Basically, Lakoff is saying that if your neural circuits aren't connected to your body - only neurons on the periphery of your brain are connected to the body; the circuits on the interior of the brain are connected only to each other - then you wouldn't be able to think.

That sounds like a radical claim at first, but wait a second.

If you think about it, what Lakoff says is absolutely true.

Your body is what brings sensory information about your surroundings to your brain. If the brain didn't receive any input, it wouldn't have anything to process. Nothing would be learned, no neural circuits strengthened, no memory made, etc.

So the process of learning relies on the physical body and the environment that it's in.

Which brings me to a question that I haven't been able to put into words until now:

WHAT IS WRONG WITH OUR EDUCATION SYSTEM?

That seems like a stupid question to get so stuck on, and you might be wondering, "why the heck was it so hard for you to ask this"?

Most people in America are aware that there are MAJOR flaws in our public school system; we hear talk of how the classrooms aren't structured to meet student's needs, education methods are old and outdated, everything is made so that universities and colleges profit, etc.

(If you haven't seen Prince Ea's I Just Sued the Public School System spoken work poem... well where have you been? Link to the video below.)

But there's this other big problem/question that was rising up at the back of my brain, that I wasn't sure how to address, and it revolves around the fundamental process of learning.

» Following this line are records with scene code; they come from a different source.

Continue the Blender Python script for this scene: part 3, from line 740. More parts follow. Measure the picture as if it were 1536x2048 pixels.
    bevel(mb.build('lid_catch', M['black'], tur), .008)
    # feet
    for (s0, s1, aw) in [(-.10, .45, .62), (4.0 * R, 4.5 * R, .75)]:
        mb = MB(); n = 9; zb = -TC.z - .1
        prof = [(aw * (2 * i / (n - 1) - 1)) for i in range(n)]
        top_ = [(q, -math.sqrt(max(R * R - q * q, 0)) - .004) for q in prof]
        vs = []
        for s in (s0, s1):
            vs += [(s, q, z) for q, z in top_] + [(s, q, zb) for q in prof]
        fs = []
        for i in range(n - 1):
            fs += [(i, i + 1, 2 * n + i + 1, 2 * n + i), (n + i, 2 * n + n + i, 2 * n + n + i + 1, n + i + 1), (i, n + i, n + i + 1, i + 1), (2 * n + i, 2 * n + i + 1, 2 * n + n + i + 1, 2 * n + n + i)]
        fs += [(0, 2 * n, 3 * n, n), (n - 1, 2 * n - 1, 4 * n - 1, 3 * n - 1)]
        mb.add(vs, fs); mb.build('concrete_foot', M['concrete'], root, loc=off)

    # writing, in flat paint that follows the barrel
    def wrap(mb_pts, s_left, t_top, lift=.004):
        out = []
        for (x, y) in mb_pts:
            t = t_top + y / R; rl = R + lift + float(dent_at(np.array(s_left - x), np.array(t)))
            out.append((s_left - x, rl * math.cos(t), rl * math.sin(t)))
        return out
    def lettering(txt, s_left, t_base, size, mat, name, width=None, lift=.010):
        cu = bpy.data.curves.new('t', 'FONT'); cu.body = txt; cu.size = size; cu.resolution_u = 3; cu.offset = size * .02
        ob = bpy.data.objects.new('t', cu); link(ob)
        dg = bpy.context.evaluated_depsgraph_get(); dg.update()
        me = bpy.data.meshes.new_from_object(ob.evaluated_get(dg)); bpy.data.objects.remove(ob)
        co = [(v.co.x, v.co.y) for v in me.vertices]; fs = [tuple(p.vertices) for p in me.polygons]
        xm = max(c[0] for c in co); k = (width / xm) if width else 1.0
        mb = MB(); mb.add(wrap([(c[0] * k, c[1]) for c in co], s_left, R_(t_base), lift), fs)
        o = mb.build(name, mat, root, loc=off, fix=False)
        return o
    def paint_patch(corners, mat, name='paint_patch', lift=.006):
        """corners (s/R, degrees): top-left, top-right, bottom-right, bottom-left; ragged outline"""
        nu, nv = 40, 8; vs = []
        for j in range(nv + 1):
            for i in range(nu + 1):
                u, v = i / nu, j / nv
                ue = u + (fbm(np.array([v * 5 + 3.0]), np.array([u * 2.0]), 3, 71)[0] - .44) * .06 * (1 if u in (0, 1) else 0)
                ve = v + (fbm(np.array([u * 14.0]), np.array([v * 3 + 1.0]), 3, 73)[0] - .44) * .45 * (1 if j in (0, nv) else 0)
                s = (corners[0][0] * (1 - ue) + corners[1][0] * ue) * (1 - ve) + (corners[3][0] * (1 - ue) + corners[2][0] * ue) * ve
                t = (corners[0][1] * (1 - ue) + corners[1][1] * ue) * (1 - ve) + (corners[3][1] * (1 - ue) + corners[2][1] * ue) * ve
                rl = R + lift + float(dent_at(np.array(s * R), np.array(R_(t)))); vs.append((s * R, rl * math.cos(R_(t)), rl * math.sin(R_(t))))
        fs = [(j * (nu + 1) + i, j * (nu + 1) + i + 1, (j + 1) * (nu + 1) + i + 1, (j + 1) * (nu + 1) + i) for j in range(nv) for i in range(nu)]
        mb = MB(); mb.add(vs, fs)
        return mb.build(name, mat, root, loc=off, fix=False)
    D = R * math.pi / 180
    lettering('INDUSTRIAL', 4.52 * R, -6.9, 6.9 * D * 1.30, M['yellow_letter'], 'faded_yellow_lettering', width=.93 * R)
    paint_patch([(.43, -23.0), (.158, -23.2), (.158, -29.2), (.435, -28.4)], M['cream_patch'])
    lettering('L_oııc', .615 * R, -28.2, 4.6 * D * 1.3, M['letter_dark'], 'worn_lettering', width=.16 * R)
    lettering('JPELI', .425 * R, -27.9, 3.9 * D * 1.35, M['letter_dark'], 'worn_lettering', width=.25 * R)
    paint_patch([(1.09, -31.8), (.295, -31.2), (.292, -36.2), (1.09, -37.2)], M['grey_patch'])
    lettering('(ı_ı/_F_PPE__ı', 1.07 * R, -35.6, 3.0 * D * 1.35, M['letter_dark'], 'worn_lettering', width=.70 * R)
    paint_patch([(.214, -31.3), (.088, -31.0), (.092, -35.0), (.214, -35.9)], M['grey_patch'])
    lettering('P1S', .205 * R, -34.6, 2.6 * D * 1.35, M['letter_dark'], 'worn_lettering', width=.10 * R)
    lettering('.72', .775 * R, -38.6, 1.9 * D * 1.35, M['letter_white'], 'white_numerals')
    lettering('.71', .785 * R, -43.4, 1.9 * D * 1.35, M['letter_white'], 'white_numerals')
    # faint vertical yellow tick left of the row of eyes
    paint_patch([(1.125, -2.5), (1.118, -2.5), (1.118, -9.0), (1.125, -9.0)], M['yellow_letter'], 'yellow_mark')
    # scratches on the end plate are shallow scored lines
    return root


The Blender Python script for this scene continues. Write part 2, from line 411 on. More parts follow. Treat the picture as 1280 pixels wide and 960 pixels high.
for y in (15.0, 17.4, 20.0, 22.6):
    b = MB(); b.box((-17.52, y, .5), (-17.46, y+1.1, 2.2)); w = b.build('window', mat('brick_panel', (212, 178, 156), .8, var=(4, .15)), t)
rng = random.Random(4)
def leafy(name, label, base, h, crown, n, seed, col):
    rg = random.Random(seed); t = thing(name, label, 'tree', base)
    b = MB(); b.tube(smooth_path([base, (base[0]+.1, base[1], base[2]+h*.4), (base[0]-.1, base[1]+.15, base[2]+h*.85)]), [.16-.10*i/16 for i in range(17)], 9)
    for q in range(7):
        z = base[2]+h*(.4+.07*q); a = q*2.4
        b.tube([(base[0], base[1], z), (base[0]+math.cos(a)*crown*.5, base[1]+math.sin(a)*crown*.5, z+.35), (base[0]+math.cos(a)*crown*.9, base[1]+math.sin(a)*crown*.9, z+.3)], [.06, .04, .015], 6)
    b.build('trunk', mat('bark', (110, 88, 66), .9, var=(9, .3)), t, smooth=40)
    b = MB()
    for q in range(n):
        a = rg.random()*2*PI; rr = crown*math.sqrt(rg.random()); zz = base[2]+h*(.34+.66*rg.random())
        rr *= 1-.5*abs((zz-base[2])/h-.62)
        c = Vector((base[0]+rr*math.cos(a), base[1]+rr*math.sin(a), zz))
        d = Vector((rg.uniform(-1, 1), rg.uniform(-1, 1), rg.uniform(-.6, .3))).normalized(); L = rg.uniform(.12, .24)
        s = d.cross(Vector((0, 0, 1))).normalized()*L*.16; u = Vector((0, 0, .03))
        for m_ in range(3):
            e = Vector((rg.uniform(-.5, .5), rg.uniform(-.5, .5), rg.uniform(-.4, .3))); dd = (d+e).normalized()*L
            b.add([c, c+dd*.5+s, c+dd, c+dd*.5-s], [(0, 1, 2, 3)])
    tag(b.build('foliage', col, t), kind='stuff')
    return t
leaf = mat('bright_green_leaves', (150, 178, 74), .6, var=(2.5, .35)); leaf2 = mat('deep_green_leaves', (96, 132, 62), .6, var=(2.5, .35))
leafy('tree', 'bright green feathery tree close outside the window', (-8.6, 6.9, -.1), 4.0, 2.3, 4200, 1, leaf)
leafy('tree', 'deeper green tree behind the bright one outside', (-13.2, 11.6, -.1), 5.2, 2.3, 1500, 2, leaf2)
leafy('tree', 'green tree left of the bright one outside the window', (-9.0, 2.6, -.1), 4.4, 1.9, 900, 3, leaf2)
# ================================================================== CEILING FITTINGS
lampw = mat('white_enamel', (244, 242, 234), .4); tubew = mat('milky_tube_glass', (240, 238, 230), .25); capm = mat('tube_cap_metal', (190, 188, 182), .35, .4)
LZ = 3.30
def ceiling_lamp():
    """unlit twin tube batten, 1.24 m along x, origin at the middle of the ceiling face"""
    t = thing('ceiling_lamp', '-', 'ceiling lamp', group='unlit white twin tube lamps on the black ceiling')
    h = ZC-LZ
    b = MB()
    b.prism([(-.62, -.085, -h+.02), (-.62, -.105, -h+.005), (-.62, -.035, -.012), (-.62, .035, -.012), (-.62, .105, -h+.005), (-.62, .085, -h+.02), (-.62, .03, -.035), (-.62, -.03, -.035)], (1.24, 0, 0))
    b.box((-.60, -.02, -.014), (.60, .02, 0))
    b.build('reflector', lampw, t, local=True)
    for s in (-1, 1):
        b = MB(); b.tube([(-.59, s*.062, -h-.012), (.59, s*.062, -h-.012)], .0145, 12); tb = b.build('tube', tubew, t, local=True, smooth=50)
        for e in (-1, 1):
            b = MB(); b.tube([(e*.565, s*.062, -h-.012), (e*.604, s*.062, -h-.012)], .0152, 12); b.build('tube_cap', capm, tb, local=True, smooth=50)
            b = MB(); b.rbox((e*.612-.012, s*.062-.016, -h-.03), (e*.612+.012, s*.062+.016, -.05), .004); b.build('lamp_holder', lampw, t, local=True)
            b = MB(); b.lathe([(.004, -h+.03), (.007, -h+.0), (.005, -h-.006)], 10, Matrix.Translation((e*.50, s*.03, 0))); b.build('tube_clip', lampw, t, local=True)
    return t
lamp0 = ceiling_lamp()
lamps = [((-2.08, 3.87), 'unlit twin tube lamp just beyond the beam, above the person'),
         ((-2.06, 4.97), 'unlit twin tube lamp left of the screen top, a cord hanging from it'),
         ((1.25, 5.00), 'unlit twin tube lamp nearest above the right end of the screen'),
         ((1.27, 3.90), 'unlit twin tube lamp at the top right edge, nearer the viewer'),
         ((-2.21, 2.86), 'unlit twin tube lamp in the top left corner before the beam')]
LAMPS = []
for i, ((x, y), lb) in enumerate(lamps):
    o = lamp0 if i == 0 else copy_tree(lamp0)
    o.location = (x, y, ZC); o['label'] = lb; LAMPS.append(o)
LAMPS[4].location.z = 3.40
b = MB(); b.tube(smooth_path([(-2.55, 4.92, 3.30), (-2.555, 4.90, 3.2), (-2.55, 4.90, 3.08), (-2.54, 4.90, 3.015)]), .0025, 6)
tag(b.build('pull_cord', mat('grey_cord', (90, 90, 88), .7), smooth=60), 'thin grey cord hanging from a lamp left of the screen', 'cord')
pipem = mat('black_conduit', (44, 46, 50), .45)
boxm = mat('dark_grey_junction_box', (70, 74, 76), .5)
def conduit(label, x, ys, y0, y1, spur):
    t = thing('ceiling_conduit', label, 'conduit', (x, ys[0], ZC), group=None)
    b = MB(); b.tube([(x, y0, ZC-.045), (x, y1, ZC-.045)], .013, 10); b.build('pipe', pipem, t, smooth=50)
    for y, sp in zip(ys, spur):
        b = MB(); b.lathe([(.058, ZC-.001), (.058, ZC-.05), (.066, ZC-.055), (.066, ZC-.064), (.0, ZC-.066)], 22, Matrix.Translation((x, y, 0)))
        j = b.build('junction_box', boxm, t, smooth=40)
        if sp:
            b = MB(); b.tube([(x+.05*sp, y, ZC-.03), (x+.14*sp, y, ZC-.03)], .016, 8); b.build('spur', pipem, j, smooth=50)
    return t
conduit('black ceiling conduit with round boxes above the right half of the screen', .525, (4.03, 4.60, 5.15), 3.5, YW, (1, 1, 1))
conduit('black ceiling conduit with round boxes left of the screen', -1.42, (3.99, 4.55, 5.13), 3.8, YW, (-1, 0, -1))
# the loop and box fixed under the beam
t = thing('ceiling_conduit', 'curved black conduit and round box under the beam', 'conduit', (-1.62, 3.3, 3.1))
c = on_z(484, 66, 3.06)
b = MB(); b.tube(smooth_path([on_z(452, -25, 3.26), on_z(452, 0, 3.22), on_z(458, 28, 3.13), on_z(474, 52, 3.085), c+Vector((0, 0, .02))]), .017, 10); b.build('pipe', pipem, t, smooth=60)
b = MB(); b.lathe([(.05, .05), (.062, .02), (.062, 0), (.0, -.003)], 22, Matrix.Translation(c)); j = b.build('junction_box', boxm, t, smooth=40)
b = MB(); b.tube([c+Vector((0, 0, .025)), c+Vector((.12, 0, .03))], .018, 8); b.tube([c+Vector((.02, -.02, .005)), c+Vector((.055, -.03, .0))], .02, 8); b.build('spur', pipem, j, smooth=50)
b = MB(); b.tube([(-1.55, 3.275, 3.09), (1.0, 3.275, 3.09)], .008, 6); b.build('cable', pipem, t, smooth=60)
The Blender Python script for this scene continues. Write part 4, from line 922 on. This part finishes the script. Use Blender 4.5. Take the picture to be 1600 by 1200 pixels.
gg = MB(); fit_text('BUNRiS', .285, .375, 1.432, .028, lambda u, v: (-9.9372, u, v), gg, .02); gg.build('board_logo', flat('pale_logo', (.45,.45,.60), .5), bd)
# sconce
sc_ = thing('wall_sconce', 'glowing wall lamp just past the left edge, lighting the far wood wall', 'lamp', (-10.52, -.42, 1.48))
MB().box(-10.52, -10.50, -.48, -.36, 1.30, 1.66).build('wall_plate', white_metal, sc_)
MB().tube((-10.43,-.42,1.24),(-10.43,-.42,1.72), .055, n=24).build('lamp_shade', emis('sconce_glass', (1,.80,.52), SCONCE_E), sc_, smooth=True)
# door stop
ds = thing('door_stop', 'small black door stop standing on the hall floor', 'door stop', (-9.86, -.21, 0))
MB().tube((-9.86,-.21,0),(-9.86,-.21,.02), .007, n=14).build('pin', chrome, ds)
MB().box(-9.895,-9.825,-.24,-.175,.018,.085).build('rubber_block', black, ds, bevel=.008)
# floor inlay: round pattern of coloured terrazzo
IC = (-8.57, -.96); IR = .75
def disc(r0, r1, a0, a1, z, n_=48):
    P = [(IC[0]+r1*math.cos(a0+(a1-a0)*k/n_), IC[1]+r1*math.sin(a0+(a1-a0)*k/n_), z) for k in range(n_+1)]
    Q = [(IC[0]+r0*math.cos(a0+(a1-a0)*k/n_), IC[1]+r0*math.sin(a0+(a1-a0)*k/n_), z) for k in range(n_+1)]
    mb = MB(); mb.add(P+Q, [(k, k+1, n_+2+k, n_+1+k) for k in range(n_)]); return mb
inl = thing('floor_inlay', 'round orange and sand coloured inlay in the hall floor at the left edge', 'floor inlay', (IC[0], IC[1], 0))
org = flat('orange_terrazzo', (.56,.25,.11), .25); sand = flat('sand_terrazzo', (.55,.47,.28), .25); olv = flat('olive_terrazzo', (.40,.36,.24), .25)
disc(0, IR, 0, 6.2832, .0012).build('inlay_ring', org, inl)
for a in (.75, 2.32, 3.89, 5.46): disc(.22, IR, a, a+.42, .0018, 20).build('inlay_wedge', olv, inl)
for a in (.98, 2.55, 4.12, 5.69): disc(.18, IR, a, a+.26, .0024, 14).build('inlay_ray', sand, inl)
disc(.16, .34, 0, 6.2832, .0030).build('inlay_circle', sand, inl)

This is where Lakoff's lecture comes in.

So "all meaningful thought is embodied".

Well, if the only way to think, make memories, and learn is linked to the body, why are we forcing students to completely bypass embodiment, instead pushing uncontextualized information into their minds?

It seems counterintuitive.

Our brains aren't boxes in which we can simply store ideas. We cannot shove the theory of relativity into our neurons or ram European history into our cerebrum.

We learn by experiencing the physical world and receiving the sensory information about those experiences from our bodies. And once that sensory information is interpreted, it reinforces neural pathways that ALREADY EXIST.

So if we try to memorize facts and details by reading textbooks, sitting in straight rows, trying to pay attention to what the teacher is saying and not being able to say anything unless we raise our hands, we're not actually learning, are we?

Learning must be structured around physical experience, whether that be simple discussion, doing experiments to apply what we're learning, anything that involves involvement of the body/movement.

And this kind of learning has to begin from a young age, while our brain patterns are still malleable, while we still have lots of neural pathways that can be strengthened.

"When we're born, we have about one hundred billion neurons in our brain, each connected to 1,000 or 10,000 other neural sites. That's about a quadrillion connections. Now get this; by the time we turn 5, about half of those connections have died. The half not used". ~ George Lakoff

This absolutely blew my mind.

What if we could get kids, at an early age, to experience a bunch of different things, strengthen those neural pathways and reinforce them so that the can use them as they get older? What would the effects be? Would the child be smarter? Would they think differently from other children? Or would their brains just be a little larger than average?